Symphonie Diagonal (1925)

Symphonie Diagonal is one of my favourtite experimental short films, although it exists today only in fragments. In this short film, the emphasis is on objectively analyzed movement rather than expressiveness on the surface patterning of lines into clearly defined movements, controlled by a mechanical, almost metronomic tempo: vertical and horizontal, straight and curved, light and dark, strong and weak, disappearing and emerging. Various ‘expressions’ of line are presented at a controlled, mechanical tempo, revealing the film’s acute observation of the organization of time intervals. Visual imagery has a melodic quality, like a musical composition visually expressed.

Symphonie Diagonal has been described as absolute film and Visual Music. Itself film’s title suggests musical associations and Eggeling himself referred to his early drawing experiments as orchestrations. It was considered by many to be the "first" true abstraction in animation.
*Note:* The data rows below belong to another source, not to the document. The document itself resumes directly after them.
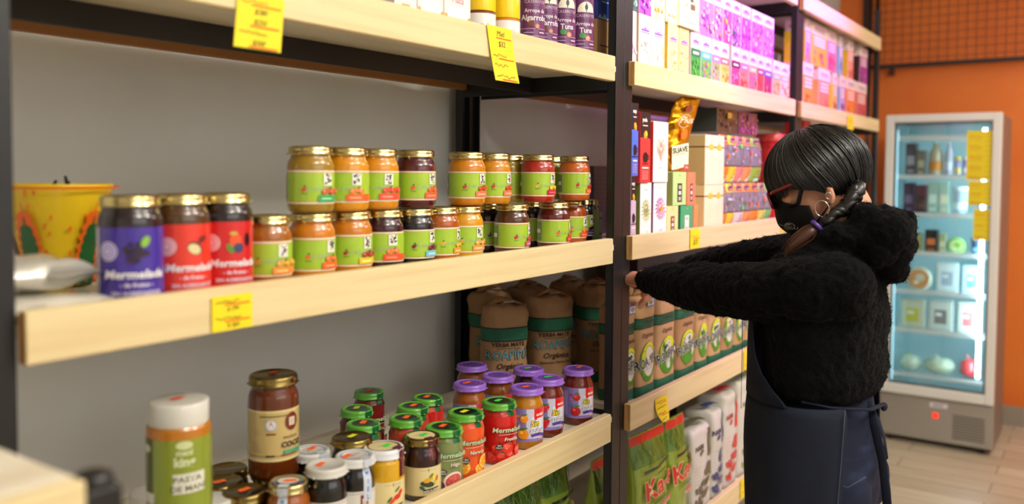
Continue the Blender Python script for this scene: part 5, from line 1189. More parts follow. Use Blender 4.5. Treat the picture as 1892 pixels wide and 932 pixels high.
# ------------------------------------------------------------------ brown paper packs (C) and bags (E)
def pack(name, words, px, Y, z, w, d, h, group, artf, col=(168, 130, 92), mt='kraft', n_exp=4.0, top='fold', rz=0, seed=0, wr=.004, x=None, topcol=None):
    X = x if x is not None else x_at(px, 640, Y)
    root = thing(name, words, 'bag', (X, Y+d/2, z), rz, group)
    n = 30; m = 44; vs = []; fs = []; cs = []
    def prof(t):  # half width, half depth factor, at height fraction t
        if top == 'brick':
            k = .985 if t > .03 else .95
            if t > .93: s = (t-.93)/.07; return (k-.05*s**2, k-.16*s**2)
            return (k, k)
        if top == 'fold':
            k = 1-.05*math.sin(PI*t)+.0
            if t < .04: k *= .93+.07*t/.04
            if t > .92: s = (t-.92)/.08; return (1-.08*s**2, 1-.22*s**2)
            return (k, k)
        s = max(0, (t-.55)/.45); return (1-.03*s, (1-s**1.3)*.97+.03 if t > .55 else (1 if t > .05 else .9+2*t))
    def S(al, t, o=0):
        kx, ky = prof(t); e = 2/n_exp; c, s_ = math.cos(al), math.sin(al)
        x_ = (w/2*kx+o)*math.copysign(abs(c)**e, c); y_ = (d/2*ky+o)*math.copysign(abs(s_)**e, s_)
        q = noise.noise((x_*28+seed*3.1, y_*28, t*h*24))*wr*(1+2*max(0, t-.8)/.2)
        nn = math.hypot(x_, y_) or 1
        return (x_+x_/nn*q, y_+y_/nn*q, max(.0004, t*h))
    for j in range(n+1):
        for i in range(m): vs.append(S(2*PI*i/m, j/n))
    for j in range(n):
        for i in range(m): fs.append((j*m+i, j*m+(i+1) % m, (j+1)*m+(i+1) % m, (j+1)*m+i))
    fs.append(tuple(reversed(range(m))))
    if top in ('fold', 'brick'):
        b = len(vs); rings = 5
        for r_ in range(1, rings+1):
            for i in range(m):
                p = S(2*PI*i/m, 1); k = 1-r_/(rings+.3); q = noise.noise((p[0]*k*34+seed, p[1]*k*34, seed*1.7))
                vs.append((p[0]*k, p[1]*k, p[2]+.006*(1-k)+q*.011))
        for r_ in range(rings):
            for i in range(m):
                a_ = (n*m if r_ == 0 else b+(r_-1)*m); fs.append((a_+i, a_+(i+1) % m, b+r_*m+(i+1) % m, b+r_*m+i))
        fs.append(tuple(range(b+(rings-1)*m, b+rings*m)))
    else: fs.append(tuple(range(n*m, n*m+m)))
    mb = MB().add(vs, fs, col, mt, True); body = link('paper_bag' if mt == 'kraft' else 'bag_body', mb, root)
    # front mapping: arc position u -> angle by table
    T = [(-w/2+w*i/60) for i in range(61)]
    def ffn(u, v, o):
        t = min(.999, max(0, v/h)); kx, ky = prof(t); hw_ = w/2*kx; uu = u
        ext = hw_*.93
        if abs(uu) <= ext: x_ = uu; rel = min(.999, abs(x_)/hw_); y_ = -(d/2*ky)*(1-rel**n_exp)**(1/n_exp)
        else:
            rest = abs(uu)-ext; x_ = math.copysign(hw_*(.93+.07*min(1, rest/(d*.10))), uu)
            rel = min(.9999, abs(x_)/hw_); y_ = -(d/2*ky)*(1-rel**n_exp)**(1/n_exp)
            if rest > d*.10: y_ = min(0, y_+0)+ (rest-d*.10); y_ = min(y_, d*.3)
        q = noise.noise((x_*28+seed*3.1, y_*28, t*h*24))*wr*(1+2*max(0, t-.8)/.2)
        nn = math.hypot(x_, y_) or 1; k = q+.0012+o
        return (x_+x_/nn*k, y_+y_/nn*k, v)
    def sfn(u, v, o):   # band going right around: u is angle
        p = S(u, v/h, .0006+o); return p
    front_a, band_a = artf(w, d, h)
    mb = MB()
    if band_a: band_a.put(mb, sfn, 'paper' if mt == 'kraft' else 'gloss', base=.0001, eps=.0001)
    if front_a: front_a.put(mb, ffn, 'paper' if mt == 'kraft' else 'gloss', base=.0006, eps=.0002)
    link('print', mb, root)
    return root
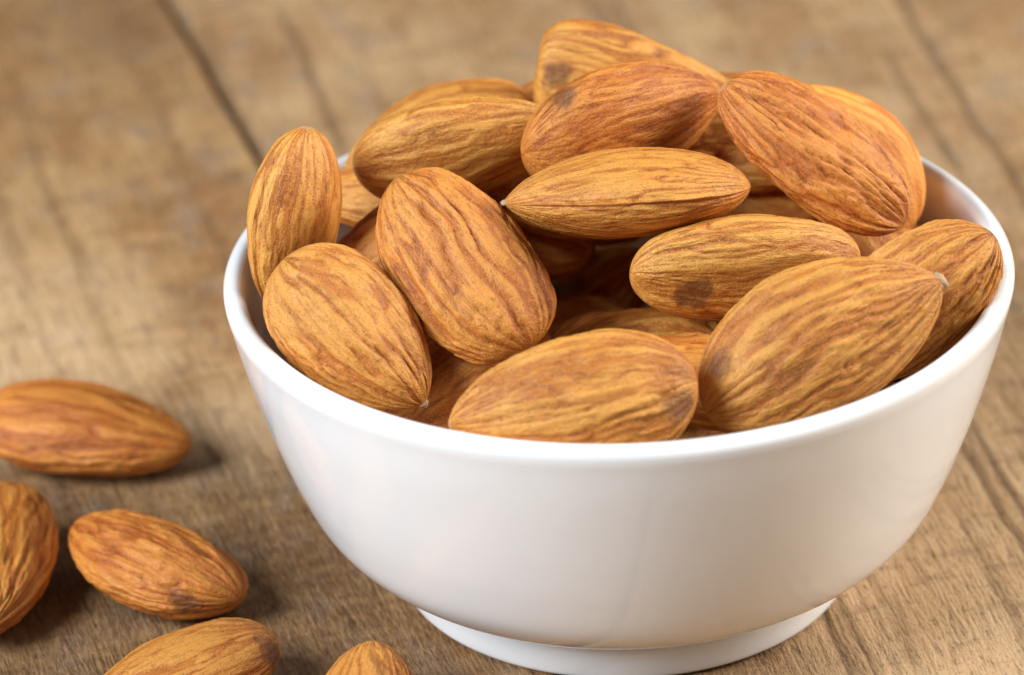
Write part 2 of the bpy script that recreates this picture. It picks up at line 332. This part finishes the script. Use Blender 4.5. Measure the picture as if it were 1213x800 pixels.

He explored the depiction of movement, first in scroll drawings and then on film. In 1922 Eggeling bought a motion picture camera, and working without Richter, sought to create a new kind of cinema. In 1923 he showed a now lost, 10 minute film based on an earlier scroll titled Horizontal-vertical Orchestra. In the summer of 1923 he began work on Symphonie Diagonale. Paper cut-outs and then tin foil figures were photographed a frame at a time. He spent three or four years on it and died less than three weeks after its first showing in 1925.